DPR Kritisi Kebijakan Syarat SNI Produk Holtikultura Impor
Jumat, 22 November 2019, 11:04 WIBBisnisNews.id – Penerapan Standar Nasional Indonesia (SNI) untuk sejumlah komoditi hortikultura impor, seperti lengkeng, bawang bombay dan bawang putih yang diinisiasi Menteri Pertanian, Syahrul Yasin Limpo, dipertanyakan.
Anggota Komisi IV DPR RI Riezky Aprilia mengingatkan Kementerian Pertanian (Kementan) tidak membuat kebijakan yang berujung gaduh. Masih banyak agenda pertanian yang harus dibahas.
"SNI yang diinginkan itu seperti apa sih. Apa yang membuat harus di SNI kan,” tutur Riezky kepada awak media , Jumat (22/11/2019) di Jakarta.
Usulan pembahasan penyusunan Rancangan Standar Nasional Indonesia (RSNI) pada komoditi hortikultura impor ini juga sempat dipertanyakan Kiki, panggilan akrab Riezky Aprilia dalam
rapat kerja dengan Komisi IV DPR RI beberapa waktu lalu.
Dia berharap, Kementan jangan asal bikin sesuatu yang justru nantinya akan berakibat buruk terhadap negara ini sendiri.
“Misalnya kalau pemerintah menerapkan SNI untuk produk holtikultura impor, nantinya barang kita yang akan di export juga akan di kenakan SNI. Apakah manggis, mangga, salak dan buah-buahan lainnya sudah ada SNI nya,” ujar Riezky.
Bila pemerintah memaksakan wajib SNI terhadap hasil bumi, akan memunculkan satu isu baru yang akan berkembang. Sebab diantara masyarakat juga akan berbeda penafsirannya, dan bertanya-tanya yang dimaksud meng SNI kan buah-buah lokal di pasar tradisional seperti apa.
Selain akan ada banyak biaya tambahan untuk penerapan SNI yang akan menjadi beban petani juga akan berimbas atau efek ke buah-buahan hasil petani lokal yang dijual di pasar tradisional.
Anggota dewan ini berharap pemerintah lebih baik memikirkan yang kongkrit dengan menguntungkan untuk Indonesia tetapi juga tidak anti untuk mendatangkan impor.

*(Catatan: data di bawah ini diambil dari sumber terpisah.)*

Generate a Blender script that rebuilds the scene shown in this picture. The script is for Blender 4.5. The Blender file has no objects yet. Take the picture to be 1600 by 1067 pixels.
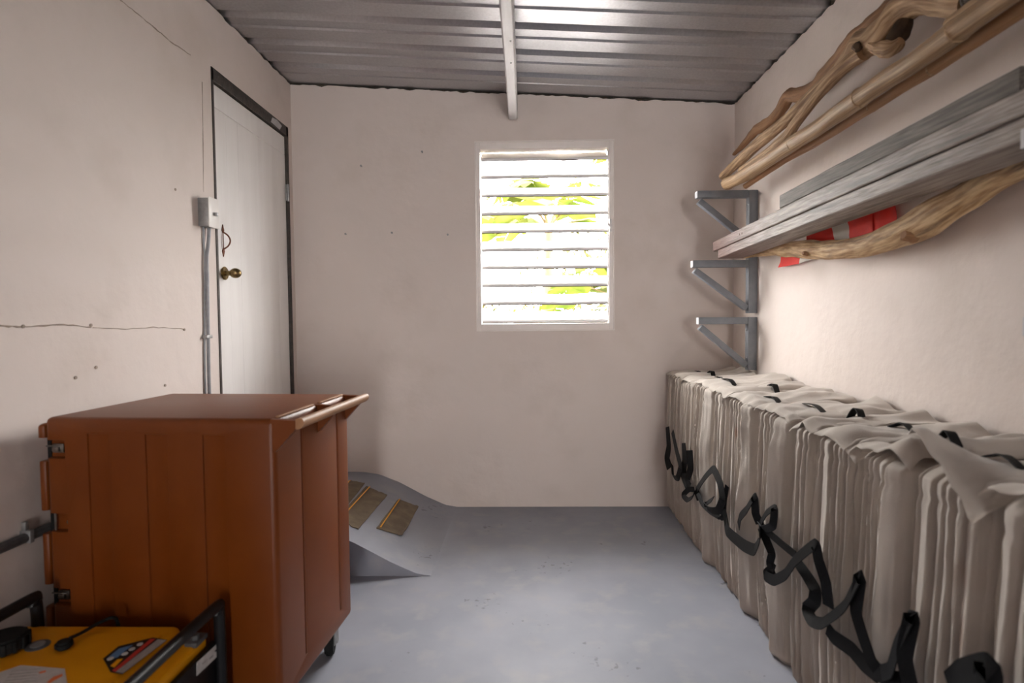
import bpy, bmesh, math, random
from mathutils import Vector, Matrix, Euler, noise
random.seed(7)
C = bpy.context.scene.collection
S = bpy.context.scene
PI = math.pi

# ------------------------------------------------------------------ camera, world, exposure
EYE = 1.107
FPX = 900.0
CR = Matrix.Rotation(.0232, 3, 'Z') @ Matrix.Rotation(PI/2-.0406, 3, 'X') @ Matrix.Rotation(-.0091, 3, 'Z')
cam = bpy.data.objects.new('camera', bpy.data.cameras.new('camera')); C.objects.link(cam)
cam.matrix_world = Matrix.Translation((0, 0, EYE)) @ CR.to_4x4()
cam.data.sensor_width = 36; cam.data.lens = 36*FPX/1600; cam.data.clip_start = .02
cam.data.dof.use_dof = True; cam.data.dof.focus_distance = 3.1; cam.data.dof.aperture_fstop = 2.8
S.camera = cam
w = bpy.data.worlds.new('sky'); S.world = w; w.use_nodes = True
bg = w.node_tree.nodes['Background']; bg.inputs[0].default_value = (1, .975, .95, 1); bg.inputs[1].default_value = 47
S.view_settings.view_transform = 'Standard'; S.view_settings.look = 'None'; S.view_settings.gamma = 1
S.view_settings.use_curve_mapping = False; S.view_settings.exposure = 0.0
S.cycles.max_bounces = 16; S.cycles.diffuse_bounces = 12; S.cycles.sample_clamp_indirect = 60

def portal(name, loc, rot, sx, sy):          # guides the sampling of the daylight; gives off no light itself
    l = bpy.data.lights.new(name, 'AREA'); l.shape = 'RECTANGLE'; l.size = sx; l.size_y = sy; l.cycles.is_portal = True
    o = bpy.data.objects.new(name, l); o.location = loc; o.rotation_euler = rot; C.objects.link(o)

# room planes
XL, XR, YB, YR = -1.34, 1.196, 3.341, -6.0
HL, HR = 2.471, 2.317
def roof(x): return HL + (x-XL)*(HR-HL)/(XR-XL)
WX0, WX1, WZ0, WZ1 = -.2734, .5052, 1.0403, 2.1092
DY0, DY1, DZ = 2.4854, 3.2847, 2.1978
portal('window_daylight_portal', ((WX0+WX1)/2, YB-.02, (WZ0+WZ1)/2), (-PI/2, 0, 0), WX1-WX0, WZ1-WZ0)
RDX0, RDX1, RDZ = .52, 1.06, 2.0          # open doorway behind the camera, unseen, sized and placed for fill light
OPEN = True
if OPEN: portal('doorway_daylight_portal', ((RDX0+RDX1)/2, YR+.02, RDZ/2), (PI/2, 0, 0), RDX1-RDX0, RDZ)

def ray(x, y):
    return CR @ Vector(((x-800)/FPX, -(y-533.5)/FPX, -1))
def on(x, y, ax, v):                           # the point of plane X/Y/Z = v seen at that photo pixel
    d = ray(x, y); o = Vector((0, 0, EYE)); i = 'XYZ'.index(ax)
    return o + d*((v-o[i])/d[i])

# ------------------------------------------------------------------ helpers
def link(o): C.objects.link(o); return o
WL = {}
def tag(o, label=None, cat=None, group=None, kind=None):
    if label: o['label'] = label
    if cat: o['category'] = cat
    if group: o['group'] = group
    if kind: o['kind'] = kind
    return o
def empty(name, loc, label=None, cat=None, group=None, kind=None):
    o = bpy.data.objects.new(name, None); o.location = loc; o.empty_display_size = .05; link(o); WL[o] = Vector(loc)
    return tag(o, label, cat, group, kind)
def obj(name, bm, m, parent=None, smooth=35, kind=None, label=None, cat=None, group=None):
    me = bpy.data.meshes.new(name)
    if parent is not None: base = WL[parent]
    else:
        vs = [v.co for v in bm.verts]
        base = Vector([(min(v[i] for v in vs)+max(v[i] for v in vs))/2 for i in (0, 1)]+[min(v[2] for v in vs)])
    bmesh.ops.translate(bm, verts=bm.verts, vec=-base)
    bm.to_mesh(me); bm.free()
    if m: me.materials.append(m)
    if smooth:
        me.polygons.foreach_set('use_smooth', [True]*len(me.polygons)); me.set_sharp_from_angle(angle=math.radians(smooth))
    o = bpy.data.objects.new(name, me); link(o)
    if parent is None: o.location = base
    else: o.parent = parent
    WL[o] = base
    return tag(o, label, cat, group, kind)
def NB(): return bmesh.new()
def box(bm, c, s, rot=None, bev=0, seg=2):
    t = bmesh.new(); bmesh.ops.create_cube(t, size=1)
    bmesh.ops.scale(t, vec=Vector(s), verts=t.verts)
    if bev: bmesh.ops.bevel(t, geom=t.edges[:], offset=bev, segments=seg, affect='EDGES', profile=.5)
    M_ = Matrix.Translation(Vector(c)) @ (rot.to_matrix().to_4x4() if isinstance(rot, Euler) else (rot.to_4x4() if rot is not None else Matrix()))
    t.transform(M_); me = bpy.data.meshes.new('t'); t.to_mesh(me); t.free(); bm.from_mesh(me); bpy.data.meshes.remove(me)
    return bm
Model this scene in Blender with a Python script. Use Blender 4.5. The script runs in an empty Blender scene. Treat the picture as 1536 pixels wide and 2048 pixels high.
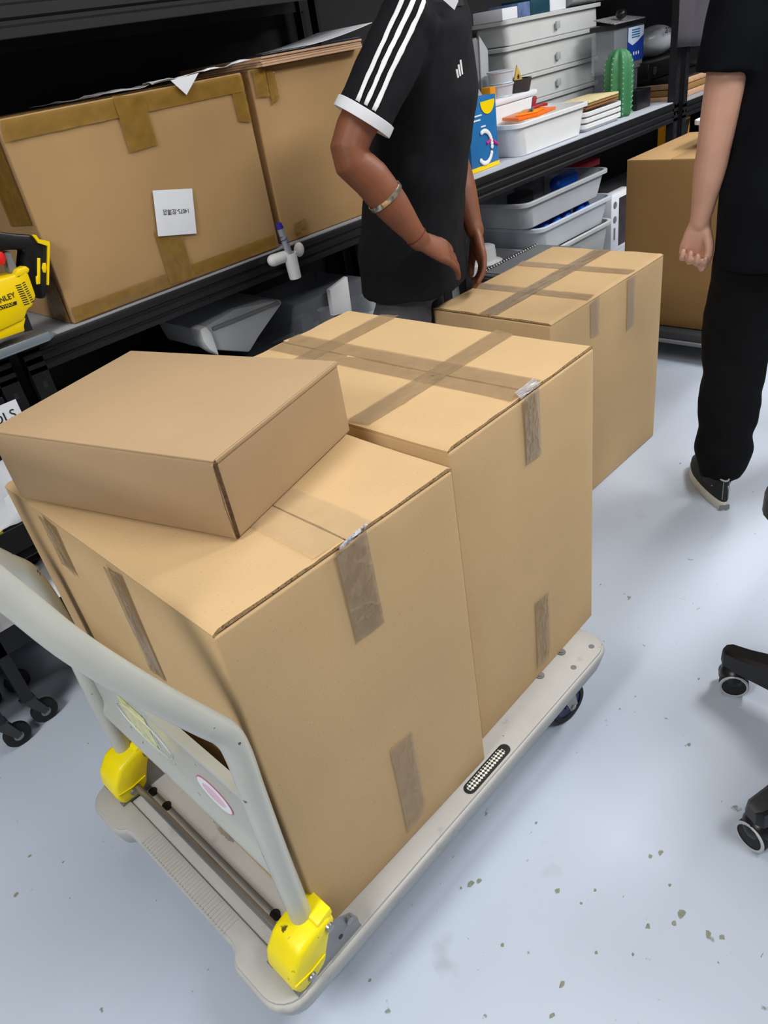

Menurutnya masyarakat perlu diberi penjelasan atau gambaran, kenapa tetap harus impor. Apakah sudah cukup jumlah yang diproduksi sendiri dengan permintaan pasar.
“Selama ini antara kebutuhan dengan yang tersedia masih jauh kurang. Untuk itu kita harus mengakui masih butuh impor. Tapi yang ada sekarang malah ada usulan yang aneh-aneh, harus SNI lah, ada lagi barang impor yang akan masuk ke Indonesia harus pake penerjemah yang disumpah, kan aneh-aneh aja ini,” katanya.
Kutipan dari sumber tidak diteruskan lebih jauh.